PROBLEM TO SOLVE – Reproduce each line from the first in the data through the line that contains "return np.stack([D *" exactly; give nothing else.

DATASET SECTION –
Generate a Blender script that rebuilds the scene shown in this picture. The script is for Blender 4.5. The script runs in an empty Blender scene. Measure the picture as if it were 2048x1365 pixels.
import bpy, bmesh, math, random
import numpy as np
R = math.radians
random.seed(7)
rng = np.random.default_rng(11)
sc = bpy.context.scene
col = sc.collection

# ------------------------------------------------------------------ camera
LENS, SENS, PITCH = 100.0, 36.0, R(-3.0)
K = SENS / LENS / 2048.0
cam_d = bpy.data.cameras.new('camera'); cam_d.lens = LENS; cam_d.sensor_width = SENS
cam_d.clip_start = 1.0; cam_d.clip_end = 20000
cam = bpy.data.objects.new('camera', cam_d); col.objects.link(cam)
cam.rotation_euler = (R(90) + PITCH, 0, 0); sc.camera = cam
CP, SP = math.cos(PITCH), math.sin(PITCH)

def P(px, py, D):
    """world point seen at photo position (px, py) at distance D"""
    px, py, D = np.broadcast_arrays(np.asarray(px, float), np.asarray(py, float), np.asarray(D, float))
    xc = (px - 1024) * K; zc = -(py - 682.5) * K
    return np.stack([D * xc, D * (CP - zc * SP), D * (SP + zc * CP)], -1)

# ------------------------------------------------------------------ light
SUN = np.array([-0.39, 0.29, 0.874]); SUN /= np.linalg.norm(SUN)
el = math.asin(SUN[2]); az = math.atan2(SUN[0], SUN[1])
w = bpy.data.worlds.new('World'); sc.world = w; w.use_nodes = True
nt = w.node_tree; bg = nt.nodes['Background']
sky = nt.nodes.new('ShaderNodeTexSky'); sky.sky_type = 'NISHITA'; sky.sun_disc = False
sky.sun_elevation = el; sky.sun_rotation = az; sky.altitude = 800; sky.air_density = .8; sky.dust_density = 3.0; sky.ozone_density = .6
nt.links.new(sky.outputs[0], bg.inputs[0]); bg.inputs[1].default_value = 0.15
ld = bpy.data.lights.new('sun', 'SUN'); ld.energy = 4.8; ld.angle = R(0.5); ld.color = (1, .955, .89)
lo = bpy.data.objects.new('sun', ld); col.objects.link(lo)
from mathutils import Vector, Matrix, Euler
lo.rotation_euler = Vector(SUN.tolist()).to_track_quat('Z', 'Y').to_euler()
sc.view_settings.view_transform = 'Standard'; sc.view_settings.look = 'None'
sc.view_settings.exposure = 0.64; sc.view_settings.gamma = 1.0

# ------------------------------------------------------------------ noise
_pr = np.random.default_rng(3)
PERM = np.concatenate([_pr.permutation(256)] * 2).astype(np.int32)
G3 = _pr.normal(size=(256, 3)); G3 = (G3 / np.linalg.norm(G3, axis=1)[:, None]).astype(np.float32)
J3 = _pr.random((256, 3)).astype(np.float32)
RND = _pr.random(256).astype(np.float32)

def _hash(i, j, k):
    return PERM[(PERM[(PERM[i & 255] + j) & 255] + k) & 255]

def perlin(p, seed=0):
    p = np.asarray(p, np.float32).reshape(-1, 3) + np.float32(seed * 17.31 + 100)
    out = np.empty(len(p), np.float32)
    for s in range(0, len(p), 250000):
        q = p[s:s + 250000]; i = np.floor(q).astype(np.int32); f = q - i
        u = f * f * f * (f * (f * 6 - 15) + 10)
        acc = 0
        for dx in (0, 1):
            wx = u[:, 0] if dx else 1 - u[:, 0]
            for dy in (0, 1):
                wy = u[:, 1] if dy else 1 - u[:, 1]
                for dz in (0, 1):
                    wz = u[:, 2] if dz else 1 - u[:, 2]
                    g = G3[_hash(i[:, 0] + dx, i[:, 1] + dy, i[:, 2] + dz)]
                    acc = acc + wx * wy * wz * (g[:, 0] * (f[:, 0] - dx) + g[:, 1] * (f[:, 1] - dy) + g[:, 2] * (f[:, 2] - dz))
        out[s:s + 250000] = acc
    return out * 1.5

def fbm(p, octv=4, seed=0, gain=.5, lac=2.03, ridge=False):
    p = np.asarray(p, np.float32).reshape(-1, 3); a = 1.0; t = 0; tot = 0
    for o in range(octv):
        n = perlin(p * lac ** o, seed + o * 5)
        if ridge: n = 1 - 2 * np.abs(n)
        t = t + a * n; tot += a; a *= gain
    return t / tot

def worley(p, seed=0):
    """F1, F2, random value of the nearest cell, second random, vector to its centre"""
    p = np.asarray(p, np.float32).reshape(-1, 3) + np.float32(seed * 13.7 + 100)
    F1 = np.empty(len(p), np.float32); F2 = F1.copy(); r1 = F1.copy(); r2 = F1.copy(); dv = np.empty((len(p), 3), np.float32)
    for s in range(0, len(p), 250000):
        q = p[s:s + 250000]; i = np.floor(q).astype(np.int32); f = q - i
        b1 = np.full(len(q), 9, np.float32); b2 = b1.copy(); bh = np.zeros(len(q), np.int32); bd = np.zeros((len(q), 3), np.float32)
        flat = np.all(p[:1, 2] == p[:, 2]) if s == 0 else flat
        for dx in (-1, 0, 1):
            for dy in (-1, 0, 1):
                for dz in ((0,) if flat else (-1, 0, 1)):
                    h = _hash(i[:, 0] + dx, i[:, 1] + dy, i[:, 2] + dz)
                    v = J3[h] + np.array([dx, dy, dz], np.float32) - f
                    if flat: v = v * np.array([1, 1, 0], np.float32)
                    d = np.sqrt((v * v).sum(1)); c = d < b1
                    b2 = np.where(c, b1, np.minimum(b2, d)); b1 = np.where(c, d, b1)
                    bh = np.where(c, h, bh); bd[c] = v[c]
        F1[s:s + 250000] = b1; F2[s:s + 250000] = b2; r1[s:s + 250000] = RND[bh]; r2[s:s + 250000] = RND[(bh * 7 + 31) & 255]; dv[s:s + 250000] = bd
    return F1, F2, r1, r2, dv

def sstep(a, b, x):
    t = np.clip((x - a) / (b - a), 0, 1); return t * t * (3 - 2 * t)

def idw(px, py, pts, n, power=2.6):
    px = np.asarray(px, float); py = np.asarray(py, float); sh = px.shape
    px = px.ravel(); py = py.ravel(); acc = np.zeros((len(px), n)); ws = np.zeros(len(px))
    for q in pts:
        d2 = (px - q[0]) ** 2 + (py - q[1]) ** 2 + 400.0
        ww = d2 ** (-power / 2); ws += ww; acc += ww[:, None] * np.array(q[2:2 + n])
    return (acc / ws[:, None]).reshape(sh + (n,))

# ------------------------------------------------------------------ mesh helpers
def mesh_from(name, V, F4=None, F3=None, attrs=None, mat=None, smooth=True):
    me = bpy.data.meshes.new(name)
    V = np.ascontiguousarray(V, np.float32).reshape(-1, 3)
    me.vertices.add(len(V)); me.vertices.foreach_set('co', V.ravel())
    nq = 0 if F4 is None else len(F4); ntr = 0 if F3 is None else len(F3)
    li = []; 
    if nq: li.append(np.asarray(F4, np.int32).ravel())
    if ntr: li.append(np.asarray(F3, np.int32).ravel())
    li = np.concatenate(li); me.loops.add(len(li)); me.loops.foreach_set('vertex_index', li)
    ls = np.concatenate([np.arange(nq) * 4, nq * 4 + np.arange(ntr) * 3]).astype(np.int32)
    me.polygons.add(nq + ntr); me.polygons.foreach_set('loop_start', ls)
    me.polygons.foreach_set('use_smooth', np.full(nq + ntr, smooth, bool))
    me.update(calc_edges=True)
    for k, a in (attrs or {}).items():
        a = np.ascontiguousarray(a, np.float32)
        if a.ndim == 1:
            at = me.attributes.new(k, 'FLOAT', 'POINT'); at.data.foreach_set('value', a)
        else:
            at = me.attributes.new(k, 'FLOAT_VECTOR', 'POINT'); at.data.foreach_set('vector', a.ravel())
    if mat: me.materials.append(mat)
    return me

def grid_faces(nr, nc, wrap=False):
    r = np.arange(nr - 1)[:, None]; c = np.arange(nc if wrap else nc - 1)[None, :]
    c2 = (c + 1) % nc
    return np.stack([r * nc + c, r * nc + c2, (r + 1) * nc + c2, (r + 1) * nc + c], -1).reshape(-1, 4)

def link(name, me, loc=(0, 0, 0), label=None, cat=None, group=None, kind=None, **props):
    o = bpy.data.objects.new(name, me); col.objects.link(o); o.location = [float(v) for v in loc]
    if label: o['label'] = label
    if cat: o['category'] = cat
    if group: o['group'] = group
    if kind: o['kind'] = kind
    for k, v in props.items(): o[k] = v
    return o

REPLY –
Generate a Blender script that rebuilds the scene shown in this picture. The script is for Blender 4.5. The script runs in an empty Blender scene. Measure the picture as if it were 2048x1365 pixels.
import bpy, bmesh, math, random
import numpy as np
R = math.radians
random.seed(7)
rng = np.random.default_rng(11)
sc = bpy.context.scene
col = sc.collection

# ------------------------------------------------------------------ camera
LENS, SENS, PITCH = 100.0, 36.0, R(-3.0)
K = SENS / LENS / 2048.0
cam_d = bpy.data.cameras.new('camera'); cam_d.lens = LENS; cam_d.sensor_width = SENS
cam_d.clip_start = 1.0; cam_d.clip_end = 20000
cam = bpy.data.objects.new('camera', cam_d); col.objects.link(cam)
cam.rotation_euler = (R(90) + PITCH, 0, 0); sc.camera = cam
CP, SP = math.cos(PITCH), math.sin(PITCH)

def P(px, py, D):
    """world point seen at photo position (px, py) at distance D"""
    px, py, D = np.broadcast_arrays(np.asarray(px, float), np.asarray(py, float), np.asarray(D, float))
    xc = (px - 1024) * K; zc = -(py - 682.5) * K
    return np.stack([D * xc, D * (CP - zc * SP), D * (SP + zc * CP)], -1)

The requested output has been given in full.